Couple of questions about your last comment:
- the benchmark against the dual-P3's was as a web server?
- what was the config of the dual P3 machine?
- could the slow-down be attributed to something other than CPU performance?
IE lots of disk reads, with the P3 system having a better disk-system? Or
perhaps they have equivilent hard-drive configurations, but they are
disk-bound and thus the Athalon doesn't get to shine? Perhaps the Athalon
system is not fully maxed?
I've heard that there is a kernal bug with the Athalon (Microsoft has a
registry patch for it). Maybe only with nVidia graphics cards?
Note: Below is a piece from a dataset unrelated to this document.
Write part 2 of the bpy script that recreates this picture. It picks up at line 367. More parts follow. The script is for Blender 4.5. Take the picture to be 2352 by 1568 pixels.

Couldn't find
a reference.
LinuxHardware.org did a nice review of a Dual Athalon +1800 (compared to
various systems). Shows that (surprise surprise) dual processors are only
useful if you have software that can take advantage of multiple processors.
The url:
http://www.linuxhardware.org/article.pl?sid=01/10/15/1443234&mode=thread
David
> As an interesting side note, after the tests, I used the parts for
> their intended purpose - to upgrade one of our web servers. Afterward, I
> compared it to the performance of a couple of dual P3/866 web servers. In
> this setting, the dual Athlons did not fare as well as I thought they
> would. They handled about 35% more traffic than the P3's, but I had
> expected much more. I think it's interesting how the system shined so
> well in one setting, but not nearly as well in another.